El significado de la parábola es claro. Los siervos somos nosotros; los talentos son las condiciones con que Dios ha dotado a cada uno (la inteligencia, la capacidad de amar, de hacer felices a los demás, los bienes temporales...); el tiempo que dura el viaje del amo es la vida; el regreso inesperado, la muerte; la rendición de cuentas, el juicio; entrar al banquete, el Cielo.
Entendemos, pues, que no somos dueños, sino administradores de unos bienes de los que hemos de dar cuenta. Nos examinamos, pues, en la presencia del Señor para ver si realmente tenemos mentalidad de administradores o nos creemos dueños absolutos, que pueden disponer a su antojo de lo que tenemos y poseemos.
Mi cuerpo, mis sentidos, el alma y sus potencias, ¿Sirven realmente para dar gloria a Dios? ¿Qué hacemos con los talentos recibidos? Vale la pena ser fieles aquí mientras aguardamos la llegada del Señor, que no tardará, aprovechando este corto tiempo con responsabilidad. ¡Qué alegría si algún día podemos presentarnos ante Él con las manos llenas y decirle «Mira, Señor he procurado gastar la vida en tu hacienda.

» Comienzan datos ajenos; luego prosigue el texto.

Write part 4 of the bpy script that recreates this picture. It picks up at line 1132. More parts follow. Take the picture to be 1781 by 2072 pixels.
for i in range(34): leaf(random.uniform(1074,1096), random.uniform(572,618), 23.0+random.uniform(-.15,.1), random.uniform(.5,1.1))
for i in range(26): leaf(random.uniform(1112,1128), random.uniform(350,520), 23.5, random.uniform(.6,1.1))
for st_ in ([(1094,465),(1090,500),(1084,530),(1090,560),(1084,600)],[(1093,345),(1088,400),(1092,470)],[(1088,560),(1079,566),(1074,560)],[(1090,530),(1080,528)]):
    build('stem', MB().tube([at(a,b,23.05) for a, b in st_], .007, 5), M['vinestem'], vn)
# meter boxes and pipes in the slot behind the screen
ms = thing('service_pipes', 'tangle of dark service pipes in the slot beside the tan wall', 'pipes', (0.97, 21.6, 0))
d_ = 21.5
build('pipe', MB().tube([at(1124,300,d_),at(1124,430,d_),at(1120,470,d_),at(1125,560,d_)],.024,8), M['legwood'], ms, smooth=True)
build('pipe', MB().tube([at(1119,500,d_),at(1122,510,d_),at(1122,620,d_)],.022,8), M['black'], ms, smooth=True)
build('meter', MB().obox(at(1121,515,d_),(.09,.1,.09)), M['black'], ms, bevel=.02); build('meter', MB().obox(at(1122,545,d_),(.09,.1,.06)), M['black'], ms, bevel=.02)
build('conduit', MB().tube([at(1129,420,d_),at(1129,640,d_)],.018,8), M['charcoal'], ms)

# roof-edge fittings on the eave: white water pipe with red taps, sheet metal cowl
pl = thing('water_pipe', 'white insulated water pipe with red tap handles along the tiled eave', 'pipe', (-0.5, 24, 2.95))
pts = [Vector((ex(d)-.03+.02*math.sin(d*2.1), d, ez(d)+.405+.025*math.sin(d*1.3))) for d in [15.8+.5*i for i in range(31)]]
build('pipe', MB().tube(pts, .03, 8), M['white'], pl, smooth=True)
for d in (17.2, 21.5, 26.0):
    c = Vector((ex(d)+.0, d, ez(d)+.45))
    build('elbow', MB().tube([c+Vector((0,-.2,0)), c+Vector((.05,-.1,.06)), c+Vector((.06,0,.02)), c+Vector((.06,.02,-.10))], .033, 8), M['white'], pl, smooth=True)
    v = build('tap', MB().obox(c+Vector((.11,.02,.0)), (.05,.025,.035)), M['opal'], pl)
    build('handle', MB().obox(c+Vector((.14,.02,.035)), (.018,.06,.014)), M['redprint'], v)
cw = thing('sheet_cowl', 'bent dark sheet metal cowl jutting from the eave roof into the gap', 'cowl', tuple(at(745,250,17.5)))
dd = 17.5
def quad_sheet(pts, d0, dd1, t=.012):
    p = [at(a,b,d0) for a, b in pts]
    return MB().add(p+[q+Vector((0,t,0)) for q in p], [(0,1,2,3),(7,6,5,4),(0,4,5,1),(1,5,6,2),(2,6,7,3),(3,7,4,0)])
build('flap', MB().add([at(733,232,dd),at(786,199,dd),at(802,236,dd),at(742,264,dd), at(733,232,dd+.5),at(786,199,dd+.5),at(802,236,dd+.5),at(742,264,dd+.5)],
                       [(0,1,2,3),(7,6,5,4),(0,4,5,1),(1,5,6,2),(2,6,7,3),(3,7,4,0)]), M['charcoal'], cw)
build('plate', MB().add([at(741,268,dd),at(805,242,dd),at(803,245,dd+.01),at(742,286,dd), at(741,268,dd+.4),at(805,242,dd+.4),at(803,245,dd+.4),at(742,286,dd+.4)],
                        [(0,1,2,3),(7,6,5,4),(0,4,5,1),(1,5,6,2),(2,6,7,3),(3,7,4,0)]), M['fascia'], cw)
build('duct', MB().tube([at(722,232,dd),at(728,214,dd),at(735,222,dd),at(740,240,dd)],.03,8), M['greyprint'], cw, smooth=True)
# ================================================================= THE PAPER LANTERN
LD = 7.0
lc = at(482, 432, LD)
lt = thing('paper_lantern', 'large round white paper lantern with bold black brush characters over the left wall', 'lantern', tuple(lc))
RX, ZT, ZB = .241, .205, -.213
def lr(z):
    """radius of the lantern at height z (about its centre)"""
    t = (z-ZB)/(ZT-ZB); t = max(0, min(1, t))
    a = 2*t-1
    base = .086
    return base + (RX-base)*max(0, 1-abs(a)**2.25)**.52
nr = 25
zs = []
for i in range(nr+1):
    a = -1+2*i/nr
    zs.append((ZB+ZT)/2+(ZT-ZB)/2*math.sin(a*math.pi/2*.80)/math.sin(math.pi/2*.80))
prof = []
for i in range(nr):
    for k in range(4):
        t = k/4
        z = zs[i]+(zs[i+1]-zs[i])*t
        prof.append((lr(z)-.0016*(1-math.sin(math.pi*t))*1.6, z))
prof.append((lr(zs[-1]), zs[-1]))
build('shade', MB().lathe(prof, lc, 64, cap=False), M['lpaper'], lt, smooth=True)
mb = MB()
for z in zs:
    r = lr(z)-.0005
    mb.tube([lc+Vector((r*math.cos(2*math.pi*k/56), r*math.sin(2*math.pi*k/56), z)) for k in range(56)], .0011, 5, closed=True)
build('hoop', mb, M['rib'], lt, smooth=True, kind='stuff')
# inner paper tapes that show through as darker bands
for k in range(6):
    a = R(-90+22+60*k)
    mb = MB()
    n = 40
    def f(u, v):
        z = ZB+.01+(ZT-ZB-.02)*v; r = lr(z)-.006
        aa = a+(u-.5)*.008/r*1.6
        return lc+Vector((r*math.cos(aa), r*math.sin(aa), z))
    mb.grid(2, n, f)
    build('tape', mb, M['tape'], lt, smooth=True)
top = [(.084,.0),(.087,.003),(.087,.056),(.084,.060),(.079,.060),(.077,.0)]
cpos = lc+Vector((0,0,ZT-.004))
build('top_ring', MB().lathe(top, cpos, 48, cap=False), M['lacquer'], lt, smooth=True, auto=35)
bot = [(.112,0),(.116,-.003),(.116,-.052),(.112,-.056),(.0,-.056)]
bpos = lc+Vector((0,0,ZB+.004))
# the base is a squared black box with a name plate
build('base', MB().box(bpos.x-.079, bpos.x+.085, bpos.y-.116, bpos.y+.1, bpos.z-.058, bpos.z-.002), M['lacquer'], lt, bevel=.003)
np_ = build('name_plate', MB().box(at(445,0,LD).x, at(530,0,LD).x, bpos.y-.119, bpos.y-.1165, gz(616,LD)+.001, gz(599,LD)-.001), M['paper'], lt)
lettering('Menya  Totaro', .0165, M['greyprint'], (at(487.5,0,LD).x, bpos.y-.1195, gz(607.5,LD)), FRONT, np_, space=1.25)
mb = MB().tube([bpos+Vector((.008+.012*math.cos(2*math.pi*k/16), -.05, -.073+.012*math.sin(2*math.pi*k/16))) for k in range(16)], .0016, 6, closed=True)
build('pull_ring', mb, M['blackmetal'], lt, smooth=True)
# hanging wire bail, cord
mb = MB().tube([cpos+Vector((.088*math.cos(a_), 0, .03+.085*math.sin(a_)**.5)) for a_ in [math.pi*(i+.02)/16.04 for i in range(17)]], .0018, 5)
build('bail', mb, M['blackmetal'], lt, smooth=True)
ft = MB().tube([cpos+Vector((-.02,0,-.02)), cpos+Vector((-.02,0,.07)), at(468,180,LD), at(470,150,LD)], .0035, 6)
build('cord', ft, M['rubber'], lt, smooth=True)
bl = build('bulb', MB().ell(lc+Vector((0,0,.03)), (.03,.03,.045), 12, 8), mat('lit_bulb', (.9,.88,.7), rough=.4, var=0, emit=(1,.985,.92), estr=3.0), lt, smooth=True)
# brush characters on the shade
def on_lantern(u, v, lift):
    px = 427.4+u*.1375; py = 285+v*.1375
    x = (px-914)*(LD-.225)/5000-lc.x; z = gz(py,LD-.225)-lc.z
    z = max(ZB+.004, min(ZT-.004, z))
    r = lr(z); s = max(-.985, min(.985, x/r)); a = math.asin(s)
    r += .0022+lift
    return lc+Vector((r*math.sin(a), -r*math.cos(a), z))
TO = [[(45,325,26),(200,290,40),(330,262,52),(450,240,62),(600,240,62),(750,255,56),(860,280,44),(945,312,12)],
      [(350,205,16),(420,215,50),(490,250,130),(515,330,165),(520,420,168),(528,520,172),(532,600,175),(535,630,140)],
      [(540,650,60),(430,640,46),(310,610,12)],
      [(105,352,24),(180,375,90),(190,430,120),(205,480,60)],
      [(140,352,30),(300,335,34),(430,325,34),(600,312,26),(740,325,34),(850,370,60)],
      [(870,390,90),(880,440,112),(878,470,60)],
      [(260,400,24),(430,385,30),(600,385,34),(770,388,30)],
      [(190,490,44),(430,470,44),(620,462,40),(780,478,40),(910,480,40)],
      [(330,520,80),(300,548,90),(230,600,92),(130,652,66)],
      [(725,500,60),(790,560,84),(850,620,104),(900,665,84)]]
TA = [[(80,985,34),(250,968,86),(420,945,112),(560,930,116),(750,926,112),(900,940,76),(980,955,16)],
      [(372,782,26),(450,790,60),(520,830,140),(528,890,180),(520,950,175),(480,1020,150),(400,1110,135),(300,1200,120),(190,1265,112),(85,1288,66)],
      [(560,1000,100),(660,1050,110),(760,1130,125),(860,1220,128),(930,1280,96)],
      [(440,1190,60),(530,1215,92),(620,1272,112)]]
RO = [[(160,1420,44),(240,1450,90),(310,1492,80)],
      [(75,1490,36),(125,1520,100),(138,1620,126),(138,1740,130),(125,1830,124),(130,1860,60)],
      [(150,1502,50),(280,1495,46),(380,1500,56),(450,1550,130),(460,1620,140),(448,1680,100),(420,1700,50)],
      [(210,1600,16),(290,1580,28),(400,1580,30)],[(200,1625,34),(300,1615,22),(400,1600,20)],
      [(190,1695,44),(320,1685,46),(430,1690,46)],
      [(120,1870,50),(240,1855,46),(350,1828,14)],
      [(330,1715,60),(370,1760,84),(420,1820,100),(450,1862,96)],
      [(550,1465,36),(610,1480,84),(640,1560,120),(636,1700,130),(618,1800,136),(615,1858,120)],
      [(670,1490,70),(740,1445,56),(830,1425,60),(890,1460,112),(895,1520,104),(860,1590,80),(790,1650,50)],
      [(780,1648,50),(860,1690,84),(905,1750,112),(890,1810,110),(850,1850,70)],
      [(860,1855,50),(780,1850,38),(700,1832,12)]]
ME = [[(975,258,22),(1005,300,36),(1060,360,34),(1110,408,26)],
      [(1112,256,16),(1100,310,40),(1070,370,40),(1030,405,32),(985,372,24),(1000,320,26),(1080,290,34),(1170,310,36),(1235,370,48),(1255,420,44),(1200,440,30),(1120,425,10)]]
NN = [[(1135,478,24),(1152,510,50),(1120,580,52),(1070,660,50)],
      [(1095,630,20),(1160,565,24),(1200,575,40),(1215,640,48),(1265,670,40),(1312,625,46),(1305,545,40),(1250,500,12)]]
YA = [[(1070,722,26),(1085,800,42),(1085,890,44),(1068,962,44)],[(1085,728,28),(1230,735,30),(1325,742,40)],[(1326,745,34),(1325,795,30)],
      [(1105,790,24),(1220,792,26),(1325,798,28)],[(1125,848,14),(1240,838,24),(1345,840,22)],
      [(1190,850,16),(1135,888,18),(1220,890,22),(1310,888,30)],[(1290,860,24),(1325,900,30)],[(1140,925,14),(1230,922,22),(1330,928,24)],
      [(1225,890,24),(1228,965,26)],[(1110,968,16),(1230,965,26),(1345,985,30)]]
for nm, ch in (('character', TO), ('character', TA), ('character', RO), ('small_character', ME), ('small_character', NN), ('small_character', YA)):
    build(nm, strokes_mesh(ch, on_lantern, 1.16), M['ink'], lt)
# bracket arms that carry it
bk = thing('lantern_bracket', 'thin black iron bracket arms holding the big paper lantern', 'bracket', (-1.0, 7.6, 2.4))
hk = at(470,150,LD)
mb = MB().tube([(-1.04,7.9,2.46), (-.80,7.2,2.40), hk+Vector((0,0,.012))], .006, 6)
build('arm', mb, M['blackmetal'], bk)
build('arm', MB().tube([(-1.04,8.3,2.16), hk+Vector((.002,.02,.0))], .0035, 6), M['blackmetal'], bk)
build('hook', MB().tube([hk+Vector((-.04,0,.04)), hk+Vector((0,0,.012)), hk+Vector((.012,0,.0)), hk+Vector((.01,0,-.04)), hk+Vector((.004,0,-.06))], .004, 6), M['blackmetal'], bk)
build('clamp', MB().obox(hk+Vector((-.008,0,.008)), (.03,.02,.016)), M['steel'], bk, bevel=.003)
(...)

No he tenido otro fin que tu gloria».
El siervo que había recibido un talento fue, cavó en la tierra y escondió el dinero de su señor. Incluso intentó excusar su inercia echándole la culpa a quien le había dado todo lo que poseía: «Señor, sé que eres hombre duro, que cosechas donde no sembraste y recoges donde no esparciste; por eso tuve miedo, fui y escondí tu talento en tierra: aquí tienes lo tuyo».
Así se comporta el hombre cuando no vive una fidelidad activa en relación a Dios. Prevalece el miedo, la estima de sí, la afirmación del egoísmo que trata de justificar la propia conducta con las pretensiones injustas del dueño, que siega donde no ha sembrado.

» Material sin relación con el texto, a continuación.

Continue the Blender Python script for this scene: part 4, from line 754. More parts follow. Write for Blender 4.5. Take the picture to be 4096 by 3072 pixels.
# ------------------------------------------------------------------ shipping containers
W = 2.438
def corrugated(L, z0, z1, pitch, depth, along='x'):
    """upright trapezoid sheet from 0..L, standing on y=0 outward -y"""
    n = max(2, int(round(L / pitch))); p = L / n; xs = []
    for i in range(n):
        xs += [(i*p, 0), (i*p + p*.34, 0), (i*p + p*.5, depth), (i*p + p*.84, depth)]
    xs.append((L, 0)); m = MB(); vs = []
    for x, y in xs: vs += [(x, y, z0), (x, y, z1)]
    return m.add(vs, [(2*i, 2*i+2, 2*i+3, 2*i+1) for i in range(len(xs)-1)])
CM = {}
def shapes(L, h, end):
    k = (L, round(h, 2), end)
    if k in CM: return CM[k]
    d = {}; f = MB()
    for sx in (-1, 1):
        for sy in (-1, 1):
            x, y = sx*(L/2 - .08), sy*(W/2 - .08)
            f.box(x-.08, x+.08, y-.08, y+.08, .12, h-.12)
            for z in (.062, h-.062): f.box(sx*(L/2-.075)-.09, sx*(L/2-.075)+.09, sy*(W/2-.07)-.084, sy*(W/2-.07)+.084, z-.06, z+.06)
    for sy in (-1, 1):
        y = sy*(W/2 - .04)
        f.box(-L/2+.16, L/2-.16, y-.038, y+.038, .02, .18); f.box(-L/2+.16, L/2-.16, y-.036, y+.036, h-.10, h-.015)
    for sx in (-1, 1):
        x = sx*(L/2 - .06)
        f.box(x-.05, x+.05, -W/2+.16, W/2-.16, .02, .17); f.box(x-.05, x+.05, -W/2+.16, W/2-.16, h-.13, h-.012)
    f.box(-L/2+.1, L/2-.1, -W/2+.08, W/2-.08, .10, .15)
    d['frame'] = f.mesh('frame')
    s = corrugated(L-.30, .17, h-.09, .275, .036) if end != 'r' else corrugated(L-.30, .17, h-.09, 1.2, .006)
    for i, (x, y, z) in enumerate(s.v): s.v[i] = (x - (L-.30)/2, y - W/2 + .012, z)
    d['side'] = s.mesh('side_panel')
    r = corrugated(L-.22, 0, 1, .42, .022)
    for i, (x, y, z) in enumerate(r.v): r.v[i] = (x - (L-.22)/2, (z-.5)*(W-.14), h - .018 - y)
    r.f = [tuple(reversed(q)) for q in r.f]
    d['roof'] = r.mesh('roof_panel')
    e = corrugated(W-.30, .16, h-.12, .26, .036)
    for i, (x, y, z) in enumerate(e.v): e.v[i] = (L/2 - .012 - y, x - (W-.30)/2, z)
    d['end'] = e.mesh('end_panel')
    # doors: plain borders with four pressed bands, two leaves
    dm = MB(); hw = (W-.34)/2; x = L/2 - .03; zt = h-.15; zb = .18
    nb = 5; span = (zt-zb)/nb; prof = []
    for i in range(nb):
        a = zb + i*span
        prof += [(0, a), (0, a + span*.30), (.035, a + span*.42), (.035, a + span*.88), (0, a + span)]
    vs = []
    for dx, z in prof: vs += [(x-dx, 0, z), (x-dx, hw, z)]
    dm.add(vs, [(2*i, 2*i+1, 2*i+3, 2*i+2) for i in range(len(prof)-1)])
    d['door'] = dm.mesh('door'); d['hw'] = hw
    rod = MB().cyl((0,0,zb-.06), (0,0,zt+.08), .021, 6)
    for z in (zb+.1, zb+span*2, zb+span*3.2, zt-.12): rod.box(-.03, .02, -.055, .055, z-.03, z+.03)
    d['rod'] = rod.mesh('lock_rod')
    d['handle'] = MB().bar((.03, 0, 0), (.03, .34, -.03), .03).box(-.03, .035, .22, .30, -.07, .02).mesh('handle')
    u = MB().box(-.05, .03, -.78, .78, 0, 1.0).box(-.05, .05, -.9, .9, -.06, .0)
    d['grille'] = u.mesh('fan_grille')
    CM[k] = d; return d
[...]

«Siervo malo y perezoso», le llama su señor al escuchar las excusas. Ha olvidado una verdad esencial: que «el hombre ha sido creado para conocer, amar y servir a Dios en esta vida, y después verle y gozarle en la otra». Cuando se conoce a Dios resulta fácil amarle y servirle; «cuando se ama, servir no solo no es costoso, ni humillante: es un placer. Una persona que ama jamás considera un rebajamiento o una indignidad servir al objeto de su amor; nunca se siente humillada por prestarle servicios. Ahora bien: el tercer siervo conocía a su señor; por lo menos tenía tantos motivos para conocerle como los otros dos servidores. Con todo, es evidente que no le amaba. Y cuando no se ama, servir cuesta mucho.
El Señor condena en esta parábola a quienes no desarrollan los dones que Él les dio y a quienes los emplean en su propio servicio, en vez de servir a Dios y a sus hermanos los hombres. Nuestra vida es breve. Por eso hemos de aprovecharla hasta el último instante, para ganar en el amor, en el servicio a Dios.
«Cuando el cristiano mata su tiempo en la tierra, se coloca en peligro de matar su Cielo…» (san Josemaría Escrivá de Balaguer, Amigos de Dios, n.46).
Aprovechar el tiempo es vivir con plenitud el momento actual, poniendo la cabeza y el corazón en lo que hacemos, aunque humanamente parezca que tiene poco valor. El Señor quiere que vivamos y santifiquemos el momento presente, cumpliendo con responsabilidad ese deber que corresponde al instante que vivimos, librándonos de preocupaciones inútiles futuras, que quizá nunca llegarán, y si llegan... ya nos dará nuestro Padre Dios la gracia sobrenatural para superarlas y la gracia humana para llevarlas con garbo.
La vida cristiana se vive en el tiempo presente sin agobios, sin angustias, sencillamente como hijos de la luz e hijos del día, con la sobriedad del amor. Él mismo nos dijo: “No os agobiéis por el mañana, porque el mañana traerá su propio peso. A cada día le basta su afán” (Mt 6, 34). Amén.